Q1 Insights: ResMed continued to benefit from the sleep-apnea respirator recall at rival Philips in its fiscal first quarter. The rollout of the AirSense 10 Card-to-Cloud device, which lacks wireless capabilities and thereby bypasses a supply chain bottleneck, drove growth in its first full quarter on the market.
Demand for the Card-to-Cloud device varied by region. In the U.S., Canada and Latin America, the new device helped ResMed grow sales by 23%, the company reported. Still, device sales fell 10% in Europe and Asia. The decline stemmed in part from a preference for the supply-constrained ResMed device with wireless connectivity.
“Customers in countries such as France and Japan and beyond prefer to work with the limited product flow of our 100% cloud connectable devices rather than change their workflows for Card-to-Cloud models,” ResMed CEO Mick Farrell said on a conference call Thursday with investors.
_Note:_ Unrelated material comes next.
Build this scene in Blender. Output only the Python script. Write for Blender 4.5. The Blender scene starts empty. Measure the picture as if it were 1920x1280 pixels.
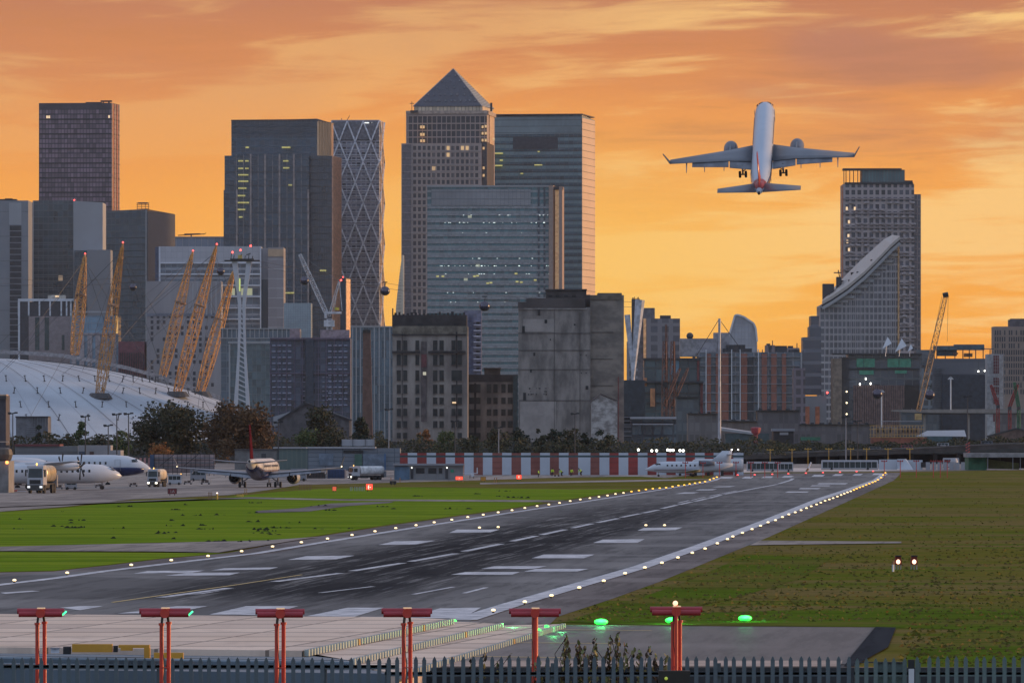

Racing Philips: ResMed said it is taking “a high double-digit percentage” of the opportunity created by Philips’ recall, but how much share the company can win will depend on the speed it increases production and how long Philips is off the market, the executive said. ResMed is running a range of scenarios, including models in which its rival is off the market until July or even later in 2023.
“They say they may be back in January, but I'm not optimistic that they'll actually be back given all the issues that are there for them,” Farrell said. “They say they're maybe 3 million into 5 million. I'm skeptical of that. I think they're talking about production numbers versus delivered numbers.”
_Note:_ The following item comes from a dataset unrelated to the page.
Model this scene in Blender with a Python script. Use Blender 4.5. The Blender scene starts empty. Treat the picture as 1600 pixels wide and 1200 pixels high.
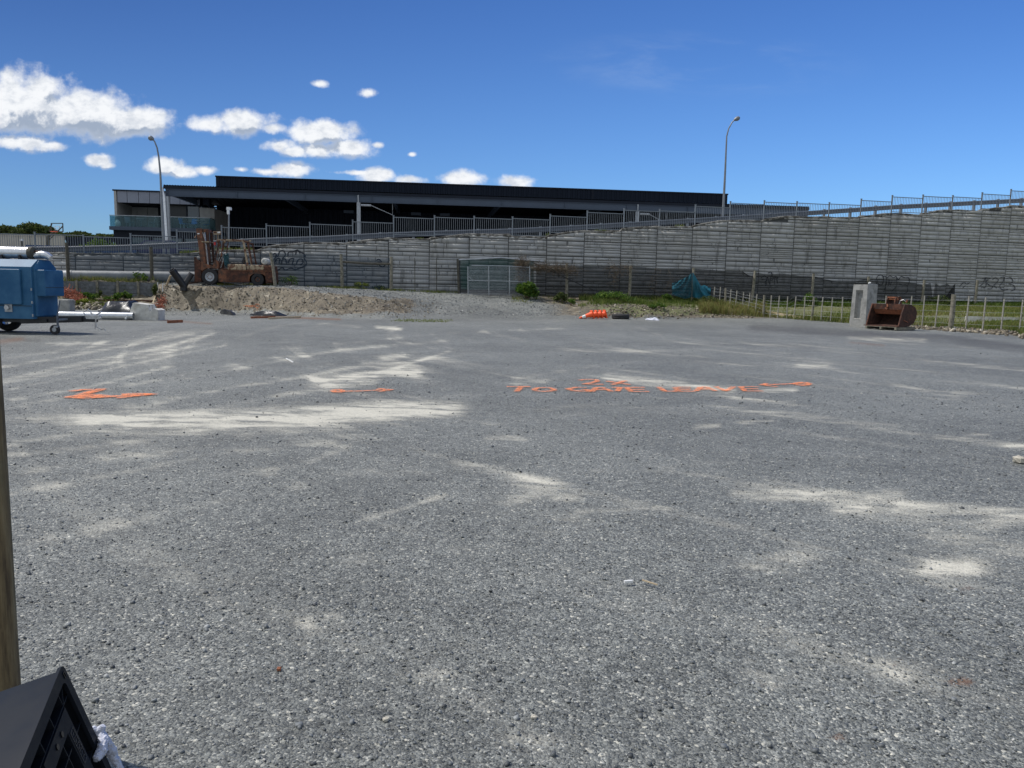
import bpy, math, random
import numpy as np
from mathutils import Vector, Matrix
S = bpy.context.scene
C = bpy.context.collection
R = math.radians
rng = np.random.default_rng(7)
random.seed(7)

# ------------------------------------------------------------------ camera, world, sun
CAMH = 1.45; FPX = 1202.0; PITCH = math.atan(.1227); ROLL = .02
cr, sr, cp, sp = math.cos(ROLL), math.sin(ROLL), math.cos(PITCH), math.sin(PITCH)
fw = Vector((0, cp, -sp)); up0 = Vector((0, sp, cp)); rt0 = Vector((1, 0, 0))
rt = rt0*cr + up0*sr; upv = up0*cr - rt0*sr
cam = bpy.data.objects.new('camera', bpy.data.cameras.new('camera')); C.objects.link(cam)
M4 = Matrix((rt, upv, -fw)).transposed().to_4x4(); M4.translation = (0, 0, CAMH)
cam.matrix_world = M4
cam.data.sensor_width = 36; cam.data.lens = FPX/1600*36; cam.data.clip_end = 6000; cam.data.clip_start = .05
S.camera = cam

SUN_EL, SUN_AZ = R(56), Vector((-.94, .30)).normalized()
sun = bpy.data.objects.new('sun', bpy.data.lights.new('sun', 'SUN')); C.objects.link(sun)
sdir = Vector((SUN_AZ.x*math.cos(SUN_EL), SUN_AZ.y*math.cos(SUN_EL), math.sin(SUN_EL)))
sun.rotation_euler = sdir.to_track_quat('Z', 'Y').to_euler()
sun.data.energy = 4.1; sun.data.angle = R(.53); sun.data.color = (1, .955, .89)
S.view_settings.view_transform = 'Standard'; S.view_settings.look = 'None'
S.view_settings.exposure = 0.05; S.view_settings.gamma = 1.0

W = bpy.data.worlds.new('World'); S.world = W; W.use_nodes = True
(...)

In a conference call this week discussing his company’s third-quarter earnings, Philips CEO Roy Jakobs said the recall had yet to be resolved. Some 5.5 million CPAP, BiPAP and other ventilators were recalled and Philips has been unable to ramp up production and source enough new parts to repair or replace the defective machines.
Last week, Jakobs apologized in a blog post for the company’s botched recall. Although Philips was aware for years of problems with the respirators, it only began a recall in 2021 after the CEO said the company’s senior management became aware of the severity of the issue.
ResMed CEO Farrell added he expects a “steady increase” in device production each quarter this fiscal year and beyond. COO Rob Douglas said on the earnings call that the supply chain is now more predictable and noted thee has been a “big reduction in the rate of decommits” even as ResMed continues to compete with automakers for chips.
Shares of ResMed fell 7.5% to $214.99 in pre-market trading.